Exhibition of Works from the Collection of the MMK Opens
September 27, 2010 by All Art News
Filed under Photography
FRANKFURT.- MMK Museum für Moderne Kunst in Frankfurt possesses one of the largest collections of international contemporary photography world-wide. Since its foundation in 1991, MMK has collected photography, according it an equal status to painting, sculpture, drawing, film and video installations. The Collection strategy has always focused on the image itself, not only in connection with the respective artist’s oeuvre as a whole, but also in regards to the specific image’s exemplary qualities and photographic expression.
The presentation from the Collection is entitled The Lucid Evidence and is the first of two presentations with which the MMK will be publicly showcasing its important holdings. “There are series and groups of works from a total of 23 artists on show – their works cover the various genres of photography from the late 1950s through to the present. The focus of the show, which is made up of some 700 photographs, is on portraits,” says Dr. Susanne Gaensheimer, MMK’s Director. Moreover, the presentation creates a firm context for the parallel special exhibition entitled Not in Fashion. Fashion and Photography of the 1990s. For example, French photographer Bettina Rheims, with her renowned nudes and fashion photographs, occupies the interface between fashion and art. The second part of the presentation of works from Photography Collection is planned for 2012 and will take up the thread of The Lucid Evidence, albeit focusing more strongly on conceptual photography.

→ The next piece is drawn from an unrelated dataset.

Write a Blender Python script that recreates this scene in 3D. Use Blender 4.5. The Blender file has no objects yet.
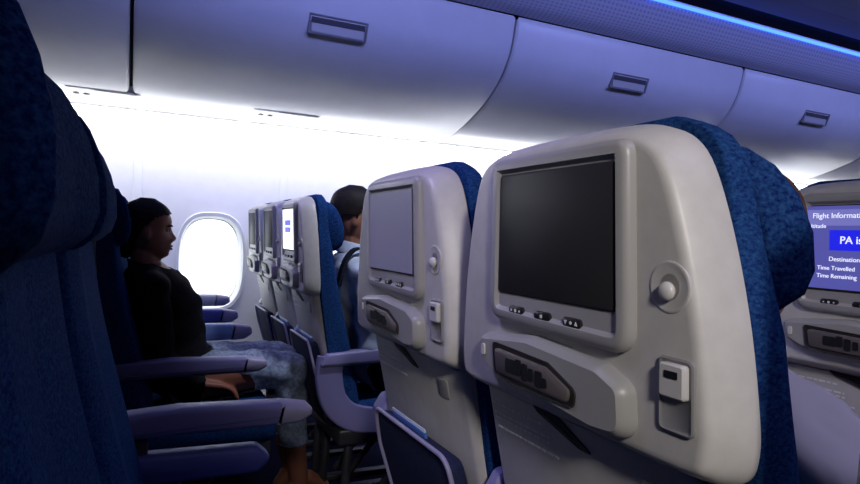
import bpy, bmesh, math, random
from mathutils import Vector, Matrix
random.seed(7)
PI = math.pi
COL = bpy.context.scene.collection
SC = bpy.context.scene

# ------------------------------------------------------------------ camera
def make_camera():
    f, cx, cy = 610.0, 430.0, 242.0
    Y = Vector((137 - cx, cy - 226, -f)).normalized()
    X = Vector((1700 - cx, cy - 285, -f)).normalized()
    X = (X - Y * X.dot(Y)).normalized()
    Z = X.cross(Y)
    R = Matrix((X, Y, Z))                    # columns are the camera axes in the cabin frame
    cd = bpy.data.cameras.new('camera')
    cd.sensor_width = 36.0
    cd.lens = 36.0 * f / 860.0
    cd.clip_start = 0.02
    cam = bpy.data.objects.new('camera', cd)
    COL.objects.link(cam)
    cam.matrix_world = Matrix.Translation((0, 0, 1.1)) @ R.to_4x4()
    SC.camera = cam
make_camera()

# ------------------------------------------------------------------ view + world
SC.view_settings.view_transform = 'Standard'
SC.view_settings.look = 'None'
SC.view_settings.gamma = 1.0
SC.view_settings.use_curve_mapping = False
SC.view_settings.exposure = 0.0
SC.cycles.max_bounces = 6
SC.cycles.use_denoising = True
SC.cycles.sample_clamp_indirect = 4.0

W = bpy.data.worlds.new('sky')
SC.world = W
W.use_nodes = True
bg = W.node_tree.nodes['Background']
bg.inputs['Color'].default_value = (0.86, 0.93, 1.0, 1)
bg.inputs['Strength'].default_value = 3.0

def area(name, loc, target, sx, sy, power, color, spread=PI):
    l = bpy.data.lights.new(name, 'AREA')
    l.shape = 'RECTANGLE'; l.size = sx; l.size_y = sy
    l.energy = power; l.color = color; l.spread = spread
    o = bpy.data.objects.new(name, l); COL.objects.link(o)
    o.location = loc
    o.rotation_euler = (Vector(target) - Vector(loc)).to_track_quat('-Z', 'Y').to_euler()
    return o
def spot(name, loc, target, power, color, angle, blend=0.6, r=0.05):
    l = bpy.data.lights.new(name, 'SPOT')
    l.energy = power; l.color = color; l.spot_size = angle; l.spot_blend = blend; l.shadow_soft_size = r
    o = bpy.data.objects.new(name, l); COL.objects.link(o)
    o.location = loc
    o.rotation_euler = (Vector(target) - Vector(loc)).to_track_quat('-Z', 'Y').to_euler()
    return o
# mood lighting in the ceiling over the aisle, the centre reading light, and added fill lights
area('aisle_mood_light', (3.1, 1.55, 2.50), (3.1, 2.75, 1.95), 6.6, 0.25, 26, (0.29, 0.34, 1.0), math.radians(80))
area('sidewall_light', (2.2, 3.36, 1.76), (2.2, 3.60, 1.00), 9.0, 0.04, 26, (0.96, 0.97, 1.0), math.radians(120))
area('centre_fill', (0.95, -0.5, 2.40), (0.90, -0.1, 0.0), 1.0, 0.8, 5, (0.62, 0.60, 1.0), math.radians(90))  # added fill for the white shirt and the seats at right
spot('aisle_fill', (0.42, 1.80, 2.45), (0.36, 1.72, 0.6), 16, (0.50, 0.47, 1.0), math.radians(36), 1.0, 0.08)  # added spot that lightens the armrest tops
spot('reading_light', (-0.26, -1.28, 1.95), (0.58, 0.42, 1.10), 118, (1.0, 0.95, 0.90), math.radians(31), 0.8, 0.12)
spot('seat_fill', (-0.10, 1.00, 2.05), (0.56, 0.96, 1.00), 32, (0.50, 0.46, 1.0), math.radians(48), 0.7, 0.15)  # added lavender spot aimed at the back of seat C
spot('window_block_fill', (-0.10, 2.30, 2.10), (0.66, 2.35, 0.95), 24, (0.50, 0.46, 1.0), math.radians(42), 0.7, 0.12)  # unseen helper spot, turns the far seatbacks lavender
spot('aisle_man_fill', (1.10, 1.55, 2.36), (0.79, 2.18, 0.86), 80, (0.80, 0.83, 1.0), math.radians(38), 0.7, 0.08)  # added to brighten the man's head and shirt, no fixture there

# ------------------------------------------------------------------ materials
def mat(name, color, rough=0.5, metal=0.0, spec=0.5, emit=None, estr=0.0):
    m = bpy.data.materials.new(name); m.use_nodes = True
    b = m.node_tree.nodes['Principled BSDF']
    b.inputs['Base Color'].default_value = (*color, 1)
    b.inputs['Roughness'].default_value = rough
    b.inputs['Metallic'].default_value = metal
    b.inputs['Specular IOR Level'].default_value = spec
    if emit:
        b.inputs['Emission Color'].default_value = (*emit, 1)
        b.inputs['Emission Strength'].default_value = estr
    return m
def noisy(m, c1, c2, scale, lo=0.35, hi=0.65, detail=4.0, bump=0.0, stretch=(1, 1, 1), rough_n=0.6):
    nt = m.node_tree; b = nt.nodes['Principled BSDF']
    tc = nt.nodes.new('ShaderNodeTexCoord'); mp = nt.nodes.new('ShaderNodeMapping')
    mp.inputs['Scale'].default_value = stretch
    nz = nt.nodes.new('ShaderNodeTexNoise'); nz.inputs['Scale'].default_value = scale
    nz.inputs['Detail'].default_value = detail; nz.inputs['Roughness'].default_value = rough_n
    cr = nt.nodes.new('ShaderNodeValToRGB')
    cr.color_ramp.elements[0].position = lo; cr.color_ramp.elements[0].color = (*c1, 1)
    cr.color_ramp.elements[1].position = hi; cr.color_ramp.elements[1].color = (*c2, 1)
    nt.links.new(tc.outputs['Object'], mp.inputs['Vector']); nt.links.new(mp.outputs['Vector'], nz.inputs['Vector'])
    nt.links.new(nz.outputs['Fac'], cr.inputs['Fac']); nt.links.new(cr.outputs['Color'], b.inputs['Base Color'])
    if bump:
        bp = nt.nodes.new('ShaderNodeBump'); bp.inputs['Strength'].default_value = bump
        bp.inputs['Distance'].default_value = 0.002
        nt.links.new(nz.outputs['Fac'], bp.inputs['Height']); nt.links.new(bp.outputs['Normal'], b.inputs['Normal'])
    return m
M = {}
M['shell'] = noisy(mat('shell_plastic', (.5, .48, .47), 0.42), (.50, .48, .46), (.54, .52, .50), 40, bump=0.02)
M['trimgrey'] = mat('grey_plastic', (.34, .33, .325), 0.38)
M['plategrey'] = mat('plate_grey', (.24, .235, .235), 0.4)
M['midgrey'] = mat('mid_grey_plastic', (.31, .305, .29), 0.4)
M['button'] = mat('button_black', (.012, .012, .014), 0.35)
M['glyph'] = mat('glyph_white', (.75, .75, .77), 0.5)
M['screen'] = mat('screen_glass', (.022, .021, .023), 0.5, spec=0.25)
M['recess'] = mat('recess_dark', (.018, .015, .014), 0.55)
M['handset'] = mat('handset_grey', (.11, .095, .09), 0.4)
M['latch'] = mat('latch_light', (.58, .56, .55), 0.35)
M['fabric'] = noisy(mat('blue_fabric', (.02, .07, .25), 0.95, spec=0.02), (.004, .013, .085), (.022, .078, .22), 150, .36, .66, 5, bump=0.5, stretch=(1, 1, 1.7), rough_n=0.75)
M['headfabric'] = noisy(mat('headrest_fabric', (.02, .06, .22), 0.95, spec=0.02), (.004, .012, .075), (.018, .062, .18), 190, .35, .66, 3, bump=0.4)
M['darkfab'] = noisy(mat('navy_pocket', (.010, .014, .05), 0.8, spec=0.3), (.008, .011, .04), (.014, .02, .07), 160, bump=0.2)
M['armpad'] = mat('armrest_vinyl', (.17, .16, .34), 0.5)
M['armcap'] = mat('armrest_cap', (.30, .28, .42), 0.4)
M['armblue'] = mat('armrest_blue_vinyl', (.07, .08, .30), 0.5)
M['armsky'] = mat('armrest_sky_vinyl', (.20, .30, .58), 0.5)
M['armgrey'] = mat('armrest_grey_vinyl', (.46, .46, .50), 0.5)
M['metal'] = mat('leg_metal', (.06, .06, .07), 0.4, metal=0.6)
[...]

In the central hall, the eye immediately is caught by the huge photo-wall created by Japanese artist Nobuyoshi Araki and consisting of 90 individual color copy prints. This summer, Araki specially produced the piece for this wall in the MMK’s central hall. On the sides of each image, we can still discern the date on which the photograph was taken. These Araki images are accompanied by his 54-part series Tokyo Comedy, dating from 1997. The photographs paint a picture of contemporary Japanese society and are likewise Araki’s homage to his home town of Tokyo.
The elaborately staged large-format slides by Canadian photographer Jeff Wall, presented in large back-lit boxes, undoubtedly from one of the exhibition highlights. The Storyteller, made in 1986, which was one of the MMK’s very first acquisitions, is now considered one of the classics of contemporary photography. Also on display is the one-off Odradek, Táboritská 8, Prague July, 1994.

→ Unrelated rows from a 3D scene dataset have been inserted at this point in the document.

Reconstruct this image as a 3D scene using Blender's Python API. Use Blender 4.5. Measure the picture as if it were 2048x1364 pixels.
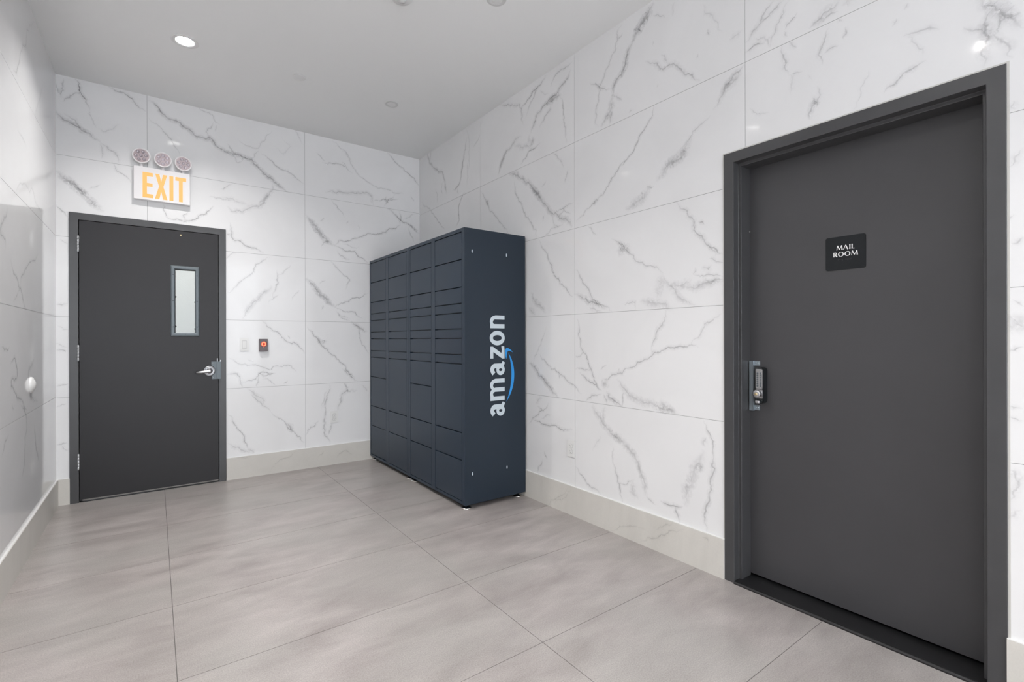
import bpy, bmesh, math, random
import numpy as np
from mathutils import Vector, Matrix

sc = bpy.context.scene
for o in list(bpy.data.objects):
    bpy.data.objects.remove(o, do_unlink=True)

# ------------------------------------------------------------------ camera
YAW, ROLL, FPX = math.radians(36.308), math.radians(-0.145), 972.54
cd = bpy.data.cameras.new('camera')
cam = bpy.data.objects.new('camera', cd)
sc.collection.objects.link(cam)
_f = Vector((math.sin(YAW), math.cos(YAW), 0)); _r = Vector((math.cos(YAW), -math.sin(YAW), 0)); _u = Vector((0, 0, 1))
_r2 = _r*math.cos(ROLL) + _u*math.sin(ROLL); _u2 = _u*math.cos(ROLL) - _r*math.sin(ROLL)
M_ = Matrix((_r2, _u2, -_f)).transposed().to_4x4(); M_.translation = Vector((0, 0, 1.25))
cam.matrix_world = M_
cd.sensor_width = 36; cd.sensor_fit = 'HORIZONTAL'
cd.lens = FPX/2048*36; cd.shift_y = -0.00185
cd.clip_start = 0.05
sc.camera = cam

# ------------------------------------------------------------------ view and world
sc.view_settings.view_transform = 'Standard'
sc.view_settings.look = 'None'
sc.view_settings.gamma = 1
sc.view_settings.use_curve_mapping = False
sc.view_settings.exposure = 0.07
wd = bpy.data.worlds.new('world'); sc.world = wd; wd.use_nodes = True
wd.node_tree.nodes['Background'].inputs[0].default_value = (0.90, 0.945, 1.0, 1)
wd.node_tree.nodes['Background'].inputs[1].default_value = 6.0

LAMP_ON = [(.168, 3.94), (.168, 2.37), (.168, .79), (.168, -.79), (.168, -2.37), (1.634, -2.37)]  # some of those behind the camera are added for even brightness
LAMP_OFF = [(1.634, 3.955), (1.634, 2.37)]
LAMP_STRENGTH = 1480.0      # emission of each downlight's lens
LAMP_COLOR = (1.0, .975, .95)

# ------------------------------------------------------------------ room dimensions (metres)
XR, XL, YB, YF, ZC = 2.39, -0.60, 4.992, -4.6, 3.26
RNG = random.Random(7)

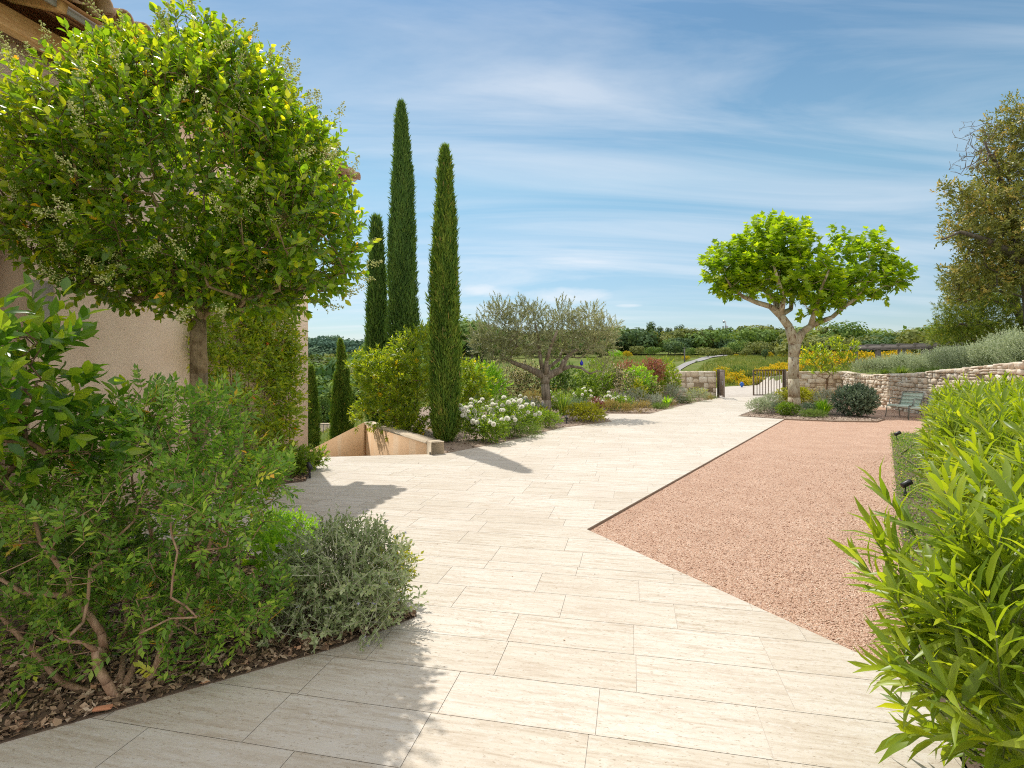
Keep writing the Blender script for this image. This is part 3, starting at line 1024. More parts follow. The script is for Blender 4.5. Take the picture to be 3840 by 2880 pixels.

Thomas Ruff, the internationally renowned photographer who studied under Bernd Becher in Düsseldorf, undermines the customary ratio of presented image and viewer with his monumental Portraits made in 1987-8. These works are supplemented by a work from his Sterne/Stars series of 1992.
Photojournalism as a genre is represented by numerous prints by Barbara Klemm, Anja Niedringhaus and Abisag Tüllmann. Tüllmann also made a name for herself photographing theater, and the exhibition includes 46 images she took of Beuys’ Performance Titus/Iphigenie in 1969.
A selection of 60 different photographs by Barbara Klemm is on display, as well as a range of Anja Niedringhaus’s work from conflict zones in the Balkans taken in 1993 – 2000.
Artists such as Jock Sturges, Dino Pedriali and US filmmaker and photographer Larry Clark stand for positions in “subjective photography”. Clark is one of the most influential photographers of his generation, and in his early works such as Teenage Lust and Tulsa, (1963 – 71), he created an intense existential portrait of US society against the backdrop of the Vietnam War. In addition there are 75 large-format photographs on view taken in 1991 presenting portraits of five teenagers. “What we see here is more a somewhat remote gaze at youth culture among a very much younger generation of adolescents. The series seems almost like screentests for Larry Clark’s later film Kids (1995),” explains Dr. Mario Kramer, curator of the MMK Collection. Clark is one of the photographers who had the strongest influence on the generation that followed him, such as Wolfgang Tillmans, Jack Pierson and Tobias Zielony. In his 16-part photo cycle that is steeped in the tradition of street photography, made in 2009 –10, Berlin-based artist Tobias Zielony documents youth culture on the outskirts of large cities today. His work is a sober piece of photography on the role models, gestures and boredom of youth in socially deprived areas.
Artists Mike Mandel and Larry Sultan are considered to be outstanding representatives of conceptual photography. On display are works of the series they made in 1977 and entitled Evidence. They take found photographic material as the starting point for their enquiry into what constitutes an original and authorship. This is also an area taken up by the images of US artist Taryn Simon selected from her series An American Index of the Hidden and Unfamiliar made in 2003 – 7. Simon’s photographs of unsetting and in part surreal locations that are either not publicly accessible or at best hard to access, prompt viewers to ask whether these places really exist – and challenge our perception of images.